Efforts to revive India’s tiger population began 50 years ago over fears the big cats were going extinct due to poaching and habitat loss.
India’s tiger population has climbed to 3,167 in 2022, according to the latest census released by Prime Minister Narendra Modi as the country celebrates 50 years of its tiger conservation project.
From 2006 to 2018, the tiger numbers almost doubled to 2,967 and are now well above 3,000, according to the census data released on Sunday in the nation that is home to 70 percent of the world’s tigers.
“This is a success not only for India but the entire world,” Modi said at a meeting in Mysuru in the southern state of Karnataka, where he released the report.
“India is a country where protecting nature is part of our culture.”
Project Tiger began in 1973 after a census of the big cats found India’s tigers were quickly going extinct through habitat loss, unregulated sport hunting, increased poaching and retaliatory killings by local people.

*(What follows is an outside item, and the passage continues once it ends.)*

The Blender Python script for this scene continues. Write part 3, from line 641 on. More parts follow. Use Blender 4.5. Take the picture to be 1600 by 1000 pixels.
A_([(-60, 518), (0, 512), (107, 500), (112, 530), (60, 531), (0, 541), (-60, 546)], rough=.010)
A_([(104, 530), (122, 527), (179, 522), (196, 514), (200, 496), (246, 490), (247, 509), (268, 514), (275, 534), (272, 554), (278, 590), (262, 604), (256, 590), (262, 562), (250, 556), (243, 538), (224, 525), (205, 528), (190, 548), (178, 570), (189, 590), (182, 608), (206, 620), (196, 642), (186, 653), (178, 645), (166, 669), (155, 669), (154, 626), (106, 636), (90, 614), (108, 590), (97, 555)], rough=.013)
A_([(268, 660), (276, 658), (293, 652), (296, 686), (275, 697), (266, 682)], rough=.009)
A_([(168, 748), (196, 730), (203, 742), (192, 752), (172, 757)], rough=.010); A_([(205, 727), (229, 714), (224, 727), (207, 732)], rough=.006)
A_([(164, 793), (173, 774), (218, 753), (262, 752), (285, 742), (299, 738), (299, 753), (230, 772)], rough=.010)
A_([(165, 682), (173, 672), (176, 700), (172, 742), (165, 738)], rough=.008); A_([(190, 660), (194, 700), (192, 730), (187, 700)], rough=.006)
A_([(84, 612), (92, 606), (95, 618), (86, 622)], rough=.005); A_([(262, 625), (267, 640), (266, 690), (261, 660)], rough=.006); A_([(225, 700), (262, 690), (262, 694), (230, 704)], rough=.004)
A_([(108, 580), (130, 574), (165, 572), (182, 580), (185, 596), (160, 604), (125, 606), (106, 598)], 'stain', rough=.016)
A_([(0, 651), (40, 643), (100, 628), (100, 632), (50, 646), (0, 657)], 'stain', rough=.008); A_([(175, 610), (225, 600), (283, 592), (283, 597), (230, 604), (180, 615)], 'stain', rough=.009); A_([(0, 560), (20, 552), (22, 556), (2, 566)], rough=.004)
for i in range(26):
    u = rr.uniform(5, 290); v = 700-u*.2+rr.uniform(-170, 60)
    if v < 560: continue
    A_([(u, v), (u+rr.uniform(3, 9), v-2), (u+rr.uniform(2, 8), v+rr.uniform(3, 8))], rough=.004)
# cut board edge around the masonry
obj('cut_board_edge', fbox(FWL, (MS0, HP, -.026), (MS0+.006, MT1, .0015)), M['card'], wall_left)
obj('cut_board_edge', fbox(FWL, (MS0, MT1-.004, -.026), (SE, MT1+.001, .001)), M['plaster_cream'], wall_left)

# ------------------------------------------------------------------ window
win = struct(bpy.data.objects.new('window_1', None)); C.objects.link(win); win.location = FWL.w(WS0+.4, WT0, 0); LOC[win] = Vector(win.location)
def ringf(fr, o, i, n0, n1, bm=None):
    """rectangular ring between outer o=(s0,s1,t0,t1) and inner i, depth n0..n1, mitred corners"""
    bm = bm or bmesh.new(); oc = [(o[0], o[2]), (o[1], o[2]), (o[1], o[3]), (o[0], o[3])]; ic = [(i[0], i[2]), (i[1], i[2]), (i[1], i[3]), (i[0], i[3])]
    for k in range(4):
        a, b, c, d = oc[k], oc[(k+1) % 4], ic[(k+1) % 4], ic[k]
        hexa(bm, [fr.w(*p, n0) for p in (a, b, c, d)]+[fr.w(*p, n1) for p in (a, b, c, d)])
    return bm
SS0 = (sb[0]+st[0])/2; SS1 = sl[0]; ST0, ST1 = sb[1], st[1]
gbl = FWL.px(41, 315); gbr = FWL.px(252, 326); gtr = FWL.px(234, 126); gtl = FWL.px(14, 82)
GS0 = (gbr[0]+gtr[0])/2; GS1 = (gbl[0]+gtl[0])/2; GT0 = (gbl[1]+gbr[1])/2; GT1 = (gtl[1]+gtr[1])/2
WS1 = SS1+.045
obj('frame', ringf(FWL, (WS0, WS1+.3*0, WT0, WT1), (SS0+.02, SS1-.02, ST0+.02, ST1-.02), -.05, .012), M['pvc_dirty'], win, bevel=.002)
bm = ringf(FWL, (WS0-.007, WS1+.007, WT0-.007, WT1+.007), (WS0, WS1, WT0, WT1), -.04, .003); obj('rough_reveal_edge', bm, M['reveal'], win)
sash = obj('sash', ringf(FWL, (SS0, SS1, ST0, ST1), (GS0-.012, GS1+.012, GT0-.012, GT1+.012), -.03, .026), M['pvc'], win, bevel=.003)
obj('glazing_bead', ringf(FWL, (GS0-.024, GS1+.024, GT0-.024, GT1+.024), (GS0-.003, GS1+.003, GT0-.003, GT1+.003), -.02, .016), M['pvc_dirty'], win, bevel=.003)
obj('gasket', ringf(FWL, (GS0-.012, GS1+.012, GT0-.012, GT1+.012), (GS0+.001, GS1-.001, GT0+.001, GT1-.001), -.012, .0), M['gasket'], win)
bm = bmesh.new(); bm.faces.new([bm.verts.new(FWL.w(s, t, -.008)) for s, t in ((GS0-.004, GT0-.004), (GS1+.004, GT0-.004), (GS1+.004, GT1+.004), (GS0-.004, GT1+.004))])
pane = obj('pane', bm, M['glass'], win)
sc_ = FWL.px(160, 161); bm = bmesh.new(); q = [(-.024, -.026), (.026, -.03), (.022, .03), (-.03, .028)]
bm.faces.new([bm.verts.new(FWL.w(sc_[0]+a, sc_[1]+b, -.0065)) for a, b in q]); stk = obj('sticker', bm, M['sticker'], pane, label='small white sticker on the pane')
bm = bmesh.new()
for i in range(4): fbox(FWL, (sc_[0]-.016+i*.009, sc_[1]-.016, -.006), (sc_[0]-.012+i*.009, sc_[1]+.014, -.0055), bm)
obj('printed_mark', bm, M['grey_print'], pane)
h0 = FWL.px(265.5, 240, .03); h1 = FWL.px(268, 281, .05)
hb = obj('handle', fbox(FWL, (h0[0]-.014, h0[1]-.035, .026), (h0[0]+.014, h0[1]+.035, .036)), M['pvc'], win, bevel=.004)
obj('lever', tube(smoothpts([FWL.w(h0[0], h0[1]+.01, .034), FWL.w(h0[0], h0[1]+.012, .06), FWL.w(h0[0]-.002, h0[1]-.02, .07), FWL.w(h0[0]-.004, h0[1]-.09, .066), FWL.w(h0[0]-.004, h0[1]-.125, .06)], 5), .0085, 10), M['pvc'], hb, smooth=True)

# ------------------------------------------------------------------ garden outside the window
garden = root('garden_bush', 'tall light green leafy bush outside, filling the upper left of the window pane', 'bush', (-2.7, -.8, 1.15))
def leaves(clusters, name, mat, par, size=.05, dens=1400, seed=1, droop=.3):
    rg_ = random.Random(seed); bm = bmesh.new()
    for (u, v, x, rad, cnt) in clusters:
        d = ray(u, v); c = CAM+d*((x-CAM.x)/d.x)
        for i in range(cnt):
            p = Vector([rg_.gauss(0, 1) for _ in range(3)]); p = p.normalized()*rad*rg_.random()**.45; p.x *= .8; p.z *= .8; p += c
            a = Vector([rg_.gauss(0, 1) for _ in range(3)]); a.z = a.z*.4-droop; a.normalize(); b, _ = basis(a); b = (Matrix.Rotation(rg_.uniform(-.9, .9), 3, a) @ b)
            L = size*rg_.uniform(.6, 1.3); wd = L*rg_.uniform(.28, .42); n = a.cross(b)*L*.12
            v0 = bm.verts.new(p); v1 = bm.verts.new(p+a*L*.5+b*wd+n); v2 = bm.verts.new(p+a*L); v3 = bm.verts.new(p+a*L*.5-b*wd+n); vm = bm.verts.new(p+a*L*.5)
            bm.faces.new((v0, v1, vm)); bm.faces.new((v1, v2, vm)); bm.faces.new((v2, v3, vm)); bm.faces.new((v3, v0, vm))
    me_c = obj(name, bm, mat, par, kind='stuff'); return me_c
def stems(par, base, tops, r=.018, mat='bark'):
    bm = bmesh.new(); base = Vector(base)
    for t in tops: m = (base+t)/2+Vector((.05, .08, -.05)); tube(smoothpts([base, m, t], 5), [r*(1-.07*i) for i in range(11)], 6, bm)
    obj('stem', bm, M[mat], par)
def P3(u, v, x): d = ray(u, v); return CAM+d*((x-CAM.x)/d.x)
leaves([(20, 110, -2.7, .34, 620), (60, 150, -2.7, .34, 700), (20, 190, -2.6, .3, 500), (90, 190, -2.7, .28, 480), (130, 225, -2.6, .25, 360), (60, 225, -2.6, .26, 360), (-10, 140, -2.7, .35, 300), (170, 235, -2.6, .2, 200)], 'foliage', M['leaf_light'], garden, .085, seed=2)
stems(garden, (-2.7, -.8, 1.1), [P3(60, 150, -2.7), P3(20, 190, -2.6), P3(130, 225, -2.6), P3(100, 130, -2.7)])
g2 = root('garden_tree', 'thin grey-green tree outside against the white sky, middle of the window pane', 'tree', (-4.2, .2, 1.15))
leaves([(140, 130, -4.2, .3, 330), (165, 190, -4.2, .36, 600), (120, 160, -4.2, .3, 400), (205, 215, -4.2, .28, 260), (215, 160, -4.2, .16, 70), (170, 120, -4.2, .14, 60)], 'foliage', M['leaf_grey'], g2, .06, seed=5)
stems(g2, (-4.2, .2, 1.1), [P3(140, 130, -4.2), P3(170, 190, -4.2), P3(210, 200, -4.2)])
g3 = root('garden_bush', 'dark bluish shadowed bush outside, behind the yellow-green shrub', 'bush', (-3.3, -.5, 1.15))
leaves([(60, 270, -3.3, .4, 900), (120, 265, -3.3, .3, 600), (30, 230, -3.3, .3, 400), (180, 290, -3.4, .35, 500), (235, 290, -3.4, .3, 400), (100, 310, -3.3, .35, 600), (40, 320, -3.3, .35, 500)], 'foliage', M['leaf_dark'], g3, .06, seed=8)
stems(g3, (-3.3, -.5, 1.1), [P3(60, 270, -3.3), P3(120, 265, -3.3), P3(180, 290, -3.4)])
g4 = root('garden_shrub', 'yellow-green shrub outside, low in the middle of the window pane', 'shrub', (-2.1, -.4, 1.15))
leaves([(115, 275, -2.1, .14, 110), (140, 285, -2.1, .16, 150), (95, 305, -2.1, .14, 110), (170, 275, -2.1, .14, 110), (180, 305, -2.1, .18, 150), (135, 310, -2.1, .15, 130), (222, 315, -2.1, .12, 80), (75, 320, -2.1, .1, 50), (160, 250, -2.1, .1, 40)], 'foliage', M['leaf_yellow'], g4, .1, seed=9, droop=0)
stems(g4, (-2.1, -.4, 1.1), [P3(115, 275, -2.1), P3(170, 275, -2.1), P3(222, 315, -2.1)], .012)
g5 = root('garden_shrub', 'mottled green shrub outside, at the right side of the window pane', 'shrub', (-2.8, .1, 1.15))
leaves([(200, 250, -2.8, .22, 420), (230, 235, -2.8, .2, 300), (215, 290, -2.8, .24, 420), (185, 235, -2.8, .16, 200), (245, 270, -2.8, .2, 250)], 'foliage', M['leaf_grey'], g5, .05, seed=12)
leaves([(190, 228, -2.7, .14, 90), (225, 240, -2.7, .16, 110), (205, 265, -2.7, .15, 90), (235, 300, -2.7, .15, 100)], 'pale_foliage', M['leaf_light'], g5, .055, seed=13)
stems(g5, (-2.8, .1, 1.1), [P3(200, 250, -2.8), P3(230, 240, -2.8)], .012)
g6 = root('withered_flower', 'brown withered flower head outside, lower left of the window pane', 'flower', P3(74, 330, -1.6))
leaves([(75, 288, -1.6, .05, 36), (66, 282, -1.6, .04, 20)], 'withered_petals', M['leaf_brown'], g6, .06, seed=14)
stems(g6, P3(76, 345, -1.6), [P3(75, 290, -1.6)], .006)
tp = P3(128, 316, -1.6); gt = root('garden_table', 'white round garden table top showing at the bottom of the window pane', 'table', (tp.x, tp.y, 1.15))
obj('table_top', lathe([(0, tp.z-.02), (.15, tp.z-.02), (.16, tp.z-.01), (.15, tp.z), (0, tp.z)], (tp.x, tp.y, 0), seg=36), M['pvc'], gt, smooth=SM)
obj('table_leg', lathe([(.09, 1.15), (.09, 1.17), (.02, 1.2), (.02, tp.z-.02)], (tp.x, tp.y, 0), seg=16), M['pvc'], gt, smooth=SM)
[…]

Tiger reserves have gone up to 53 from the original nine when the tiger conservation effort was launched.
The tiger population was believed to have been about 1,800 50 years ago, but experts widely consider that an overestimate due to imprecise counting methods in India until the current survey was launched in 2006. It conducts a count every four years, and in its first census, 1,411 tigers were counted.
Modi said despite India having only 2.4 percent of the world’s land area, it contributes about “8 percent of the world’s known global [species] diversity”.
Project Tiger leads the way in protection and conservation of the big cats. https://t.co/53B9nwsNkt
Narendra Modi (@narendramodi) April 9, 2023
Modi also launched the International Big Cats Alliance, which he said will focus on the protection and conservation of seven big cat species: the tiger, lion, leopard, snow leopard, puma, jaguar and cheetah.
Rajesh Gopal from the Global Tiger Forum said the efforts of Project Tiger were “really successful” and “unparalleled in conservation history”.
“Over the past 50 years, so much has been done … and learned about the animal/predator, the co-predators and the people who live around,” he told Al Jazeera from Mysuru.
But Indigenous groups and some conservationists say the project has led to the displacement of communities that had lived in the forests since millennia.
About 40,000 tigers were believed to have lived in India at the time of its independence from Britain in 1947. Since seeing such a steep drop in its tiger numbers, India has sought to improve its management of the predator by reserving habitat exclusively for the animals from the Himalayan foothills in the northeast to regions in western and central India.
The country’s growing human population has increasingly encroached into the territory of the wild animals, pushing them into frequent conflicts with humans.
It is a crime to kill tigers, which are categorised as endangered under India’s Wildlife Protection Act.